イギリスのルネサンス建築
出典: フリー百科事典『ウィキペディア(Wikipedia)』 (2022/03/29 04:23 UTC 版)
「北方ルネサンス建築」の記事における「イギリスのルネサンス建築」の解説
イギリスでのルネサンス建築の導入については、初期に大変厳しくあった。イタリアからの地理的な遠さもさることながら、宗教改革による影響が大きく、導入を阻んでいた。特にイタリアの建築家たちによる建築書が全く紹介されなかったわけではないが、16世紀半ばに至るまで、イギリス建築はほとんど鎖国に近い状態であったという。 1530年代から1620年代にかけて、ようやくルネサンスらしき様式が導入されるようになるが、フランス、オランダ、ドイツを経由して屈曲したものであり、ゴシック様式の伝統は、イギリスでは根強く決して死に絶えることはなかった模様である。
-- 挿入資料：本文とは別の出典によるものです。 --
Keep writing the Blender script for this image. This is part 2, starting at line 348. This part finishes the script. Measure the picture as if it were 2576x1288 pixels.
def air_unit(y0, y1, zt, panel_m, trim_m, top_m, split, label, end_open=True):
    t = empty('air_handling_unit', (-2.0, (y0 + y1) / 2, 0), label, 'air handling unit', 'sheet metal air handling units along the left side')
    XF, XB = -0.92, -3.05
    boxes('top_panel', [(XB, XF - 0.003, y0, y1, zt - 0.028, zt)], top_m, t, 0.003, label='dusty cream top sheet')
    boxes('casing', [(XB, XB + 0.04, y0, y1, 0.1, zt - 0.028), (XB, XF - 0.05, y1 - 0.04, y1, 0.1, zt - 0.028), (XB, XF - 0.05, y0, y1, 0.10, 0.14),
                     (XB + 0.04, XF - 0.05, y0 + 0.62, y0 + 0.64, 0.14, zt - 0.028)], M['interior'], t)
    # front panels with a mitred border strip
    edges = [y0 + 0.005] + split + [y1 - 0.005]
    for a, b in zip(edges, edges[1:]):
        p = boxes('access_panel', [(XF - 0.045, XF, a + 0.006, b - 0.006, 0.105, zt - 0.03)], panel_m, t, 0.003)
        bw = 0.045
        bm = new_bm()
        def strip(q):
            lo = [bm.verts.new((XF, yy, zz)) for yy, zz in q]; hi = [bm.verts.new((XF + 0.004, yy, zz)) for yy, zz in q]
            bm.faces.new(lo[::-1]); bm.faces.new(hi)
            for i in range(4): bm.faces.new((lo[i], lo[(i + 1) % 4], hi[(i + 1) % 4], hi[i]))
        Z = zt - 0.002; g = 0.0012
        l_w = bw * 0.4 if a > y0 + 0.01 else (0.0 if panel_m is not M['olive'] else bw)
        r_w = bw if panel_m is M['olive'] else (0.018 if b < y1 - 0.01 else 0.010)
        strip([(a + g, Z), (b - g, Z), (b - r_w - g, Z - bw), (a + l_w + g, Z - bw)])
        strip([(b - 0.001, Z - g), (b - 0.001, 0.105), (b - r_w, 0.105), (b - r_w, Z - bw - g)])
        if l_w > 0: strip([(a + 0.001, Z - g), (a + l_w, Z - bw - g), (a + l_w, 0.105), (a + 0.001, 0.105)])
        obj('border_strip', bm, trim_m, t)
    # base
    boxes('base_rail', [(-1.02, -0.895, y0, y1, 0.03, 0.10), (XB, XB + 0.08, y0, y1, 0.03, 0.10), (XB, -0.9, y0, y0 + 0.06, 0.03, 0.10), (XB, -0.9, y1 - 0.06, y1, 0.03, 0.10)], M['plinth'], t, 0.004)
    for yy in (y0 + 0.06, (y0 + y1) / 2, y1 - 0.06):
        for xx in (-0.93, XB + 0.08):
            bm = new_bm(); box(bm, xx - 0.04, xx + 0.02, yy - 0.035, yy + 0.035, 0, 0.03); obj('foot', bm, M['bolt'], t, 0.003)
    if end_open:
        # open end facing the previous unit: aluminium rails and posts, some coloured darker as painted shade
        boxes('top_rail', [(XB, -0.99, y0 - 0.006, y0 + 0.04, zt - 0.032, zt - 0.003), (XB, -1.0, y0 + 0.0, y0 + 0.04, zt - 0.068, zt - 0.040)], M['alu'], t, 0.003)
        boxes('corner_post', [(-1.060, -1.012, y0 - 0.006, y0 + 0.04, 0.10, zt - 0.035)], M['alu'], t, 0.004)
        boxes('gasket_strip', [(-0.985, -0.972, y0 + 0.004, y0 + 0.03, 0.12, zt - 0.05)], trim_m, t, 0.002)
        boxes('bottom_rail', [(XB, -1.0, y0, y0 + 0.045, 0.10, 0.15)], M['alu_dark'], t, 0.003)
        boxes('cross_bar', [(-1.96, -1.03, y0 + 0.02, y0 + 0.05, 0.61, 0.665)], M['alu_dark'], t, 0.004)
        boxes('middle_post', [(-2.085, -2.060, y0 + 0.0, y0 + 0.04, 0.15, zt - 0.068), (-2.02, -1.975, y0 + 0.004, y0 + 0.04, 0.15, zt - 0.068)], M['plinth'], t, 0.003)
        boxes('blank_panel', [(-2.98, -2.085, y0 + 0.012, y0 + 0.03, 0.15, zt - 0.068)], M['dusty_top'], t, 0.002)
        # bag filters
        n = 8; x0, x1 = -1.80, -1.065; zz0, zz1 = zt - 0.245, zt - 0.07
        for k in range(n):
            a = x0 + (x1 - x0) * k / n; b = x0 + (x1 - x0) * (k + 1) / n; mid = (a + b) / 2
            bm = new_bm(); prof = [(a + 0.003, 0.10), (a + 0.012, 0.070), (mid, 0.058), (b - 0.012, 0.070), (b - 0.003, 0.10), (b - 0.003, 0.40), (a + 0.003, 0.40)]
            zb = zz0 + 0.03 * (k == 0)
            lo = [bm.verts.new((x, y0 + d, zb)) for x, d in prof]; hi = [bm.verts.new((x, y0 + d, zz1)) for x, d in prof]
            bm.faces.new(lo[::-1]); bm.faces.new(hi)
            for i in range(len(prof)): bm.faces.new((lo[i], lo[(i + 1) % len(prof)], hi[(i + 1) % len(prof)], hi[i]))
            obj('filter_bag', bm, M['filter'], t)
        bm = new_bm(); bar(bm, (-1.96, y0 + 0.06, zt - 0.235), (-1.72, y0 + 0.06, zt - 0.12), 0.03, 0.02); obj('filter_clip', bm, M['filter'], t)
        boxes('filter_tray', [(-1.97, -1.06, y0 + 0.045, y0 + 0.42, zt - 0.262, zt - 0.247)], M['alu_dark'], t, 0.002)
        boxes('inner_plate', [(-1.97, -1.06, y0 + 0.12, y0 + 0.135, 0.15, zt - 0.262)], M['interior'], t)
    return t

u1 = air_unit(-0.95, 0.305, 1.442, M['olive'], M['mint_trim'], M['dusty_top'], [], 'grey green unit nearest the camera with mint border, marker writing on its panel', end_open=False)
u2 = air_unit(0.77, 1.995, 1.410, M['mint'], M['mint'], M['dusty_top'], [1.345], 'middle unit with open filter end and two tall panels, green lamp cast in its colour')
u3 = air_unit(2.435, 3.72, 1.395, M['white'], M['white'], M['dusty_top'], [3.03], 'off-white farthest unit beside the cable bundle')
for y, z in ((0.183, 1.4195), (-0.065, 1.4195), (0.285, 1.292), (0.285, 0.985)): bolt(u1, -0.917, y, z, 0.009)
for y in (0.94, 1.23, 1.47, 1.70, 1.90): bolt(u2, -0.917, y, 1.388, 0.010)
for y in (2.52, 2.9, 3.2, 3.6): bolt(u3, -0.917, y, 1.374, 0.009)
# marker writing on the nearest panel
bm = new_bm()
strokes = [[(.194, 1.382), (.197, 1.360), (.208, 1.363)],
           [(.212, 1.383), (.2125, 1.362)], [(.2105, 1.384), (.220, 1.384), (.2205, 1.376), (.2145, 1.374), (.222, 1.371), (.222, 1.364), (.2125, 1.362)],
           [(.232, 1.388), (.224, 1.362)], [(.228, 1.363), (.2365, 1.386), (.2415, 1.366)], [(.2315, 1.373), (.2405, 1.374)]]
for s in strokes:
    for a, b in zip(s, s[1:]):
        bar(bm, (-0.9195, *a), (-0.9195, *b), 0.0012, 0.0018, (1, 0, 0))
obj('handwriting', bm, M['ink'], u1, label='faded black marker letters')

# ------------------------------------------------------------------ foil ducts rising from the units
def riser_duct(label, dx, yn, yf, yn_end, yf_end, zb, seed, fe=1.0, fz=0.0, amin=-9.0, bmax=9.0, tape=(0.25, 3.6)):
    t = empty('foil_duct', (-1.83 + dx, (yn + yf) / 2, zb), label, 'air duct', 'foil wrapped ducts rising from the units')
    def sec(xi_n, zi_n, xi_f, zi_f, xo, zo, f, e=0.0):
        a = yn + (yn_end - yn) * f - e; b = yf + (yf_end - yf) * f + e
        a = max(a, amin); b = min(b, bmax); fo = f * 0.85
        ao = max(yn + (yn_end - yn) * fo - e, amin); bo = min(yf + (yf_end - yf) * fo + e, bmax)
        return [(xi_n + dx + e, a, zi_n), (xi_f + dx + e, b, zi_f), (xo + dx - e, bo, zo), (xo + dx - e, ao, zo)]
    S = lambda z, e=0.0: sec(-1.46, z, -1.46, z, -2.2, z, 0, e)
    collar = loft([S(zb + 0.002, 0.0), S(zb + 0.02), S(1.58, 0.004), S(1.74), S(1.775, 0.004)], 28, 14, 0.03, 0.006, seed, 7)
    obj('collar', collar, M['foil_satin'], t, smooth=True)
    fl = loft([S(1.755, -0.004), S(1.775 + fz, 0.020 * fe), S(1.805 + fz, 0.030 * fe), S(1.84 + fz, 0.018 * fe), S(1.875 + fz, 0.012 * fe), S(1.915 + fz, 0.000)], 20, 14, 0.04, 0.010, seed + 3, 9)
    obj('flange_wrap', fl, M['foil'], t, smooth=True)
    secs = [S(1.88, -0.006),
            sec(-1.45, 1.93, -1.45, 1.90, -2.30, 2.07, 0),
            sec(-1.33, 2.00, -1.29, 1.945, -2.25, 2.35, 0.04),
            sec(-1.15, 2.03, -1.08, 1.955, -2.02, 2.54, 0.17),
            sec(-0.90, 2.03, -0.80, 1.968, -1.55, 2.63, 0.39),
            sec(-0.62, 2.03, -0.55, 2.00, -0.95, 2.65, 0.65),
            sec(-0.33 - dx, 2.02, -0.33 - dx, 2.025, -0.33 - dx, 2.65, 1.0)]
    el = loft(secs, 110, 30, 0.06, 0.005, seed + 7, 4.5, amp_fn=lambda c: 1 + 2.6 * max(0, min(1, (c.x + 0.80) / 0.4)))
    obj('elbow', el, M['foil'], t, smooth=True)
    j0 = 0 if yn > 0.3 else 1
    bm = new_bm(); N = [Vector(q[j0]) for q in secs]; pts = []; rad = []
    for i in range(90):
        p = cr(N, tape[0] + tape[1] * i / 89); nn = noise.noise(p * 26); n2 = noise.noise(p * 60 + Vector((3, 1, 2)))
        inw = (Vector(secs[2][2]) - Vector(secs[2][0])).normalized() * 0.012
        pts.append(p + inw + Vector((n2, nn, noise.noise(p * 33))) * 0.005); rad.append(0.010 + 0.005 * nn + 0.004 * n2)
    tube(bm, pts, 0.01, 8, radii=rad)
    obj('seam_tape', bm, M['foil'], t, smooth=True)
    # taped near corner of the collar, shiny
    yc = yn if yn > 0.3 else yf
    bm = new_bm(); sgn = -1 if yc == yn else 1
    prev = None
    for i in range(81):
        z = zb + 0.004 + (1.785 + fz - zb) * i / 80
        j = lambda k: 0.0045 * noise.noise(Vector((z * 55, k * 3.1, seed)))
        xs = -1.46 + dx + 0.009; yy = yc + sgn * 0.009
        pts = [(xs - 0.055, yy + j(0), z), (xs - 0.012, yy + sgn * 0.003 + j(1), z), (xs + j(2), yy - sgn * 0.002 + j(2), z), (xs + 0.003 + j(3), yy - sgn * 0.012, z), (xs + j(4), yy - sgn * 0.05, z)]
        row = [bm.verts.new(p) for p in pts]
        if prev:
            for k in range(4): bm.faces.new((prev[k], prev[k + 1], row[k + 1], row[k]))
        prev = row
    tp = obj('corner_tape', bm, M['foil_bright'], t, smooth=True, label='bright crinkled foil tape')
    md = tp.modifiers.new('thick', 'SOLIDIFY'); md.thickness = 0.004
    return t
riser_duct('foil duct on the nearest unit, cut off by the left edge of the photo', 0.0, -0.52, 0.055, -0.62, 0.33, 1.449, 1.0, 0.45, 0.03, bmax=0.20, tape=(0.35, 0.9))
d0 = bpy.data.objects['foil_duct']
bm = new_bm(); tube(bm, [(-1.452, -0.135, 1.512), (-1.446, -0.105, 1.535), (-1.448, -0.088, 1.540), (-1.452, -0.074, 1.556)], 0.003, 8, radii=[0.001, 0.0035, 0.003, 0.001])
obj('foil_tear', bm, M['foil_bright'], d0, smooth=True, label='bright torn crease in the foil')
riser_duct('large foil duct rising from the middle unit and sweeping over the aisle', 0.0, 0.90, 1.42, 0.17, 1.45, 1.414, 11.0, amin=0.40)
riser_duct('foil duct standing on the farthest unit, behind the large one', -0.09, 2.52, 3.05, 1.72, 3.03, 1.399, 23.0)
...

例えば、1556年に起工したバーリィ・ハウスでは、フランスの凱旋門とイギリスの伝統的装飾を、オランダの職人が製造するという恐るべき混淆がなされていることから伺える。トッリジアーノやジョン・シュートといった建築家たちは、イギリスにおけるルネッサンスの導入に多少の影響を与えたようであるが、決定的な大転換には至らなかった。 しかし17世紀に入ると、イニゴー・ジョーンズによって、イタリアのルネサンス建築は、ほぼそのまま持ち込まれるようになった。例えば1616年起工のクイーンズ・ハウスや1619年起工のバンケティング・ハウスは、彼の建築家としての力量を端的に示している。このように、イニゴー・ジョーンズは近代的な意味でのイギリスにおけるはじめての建築家であったといえる。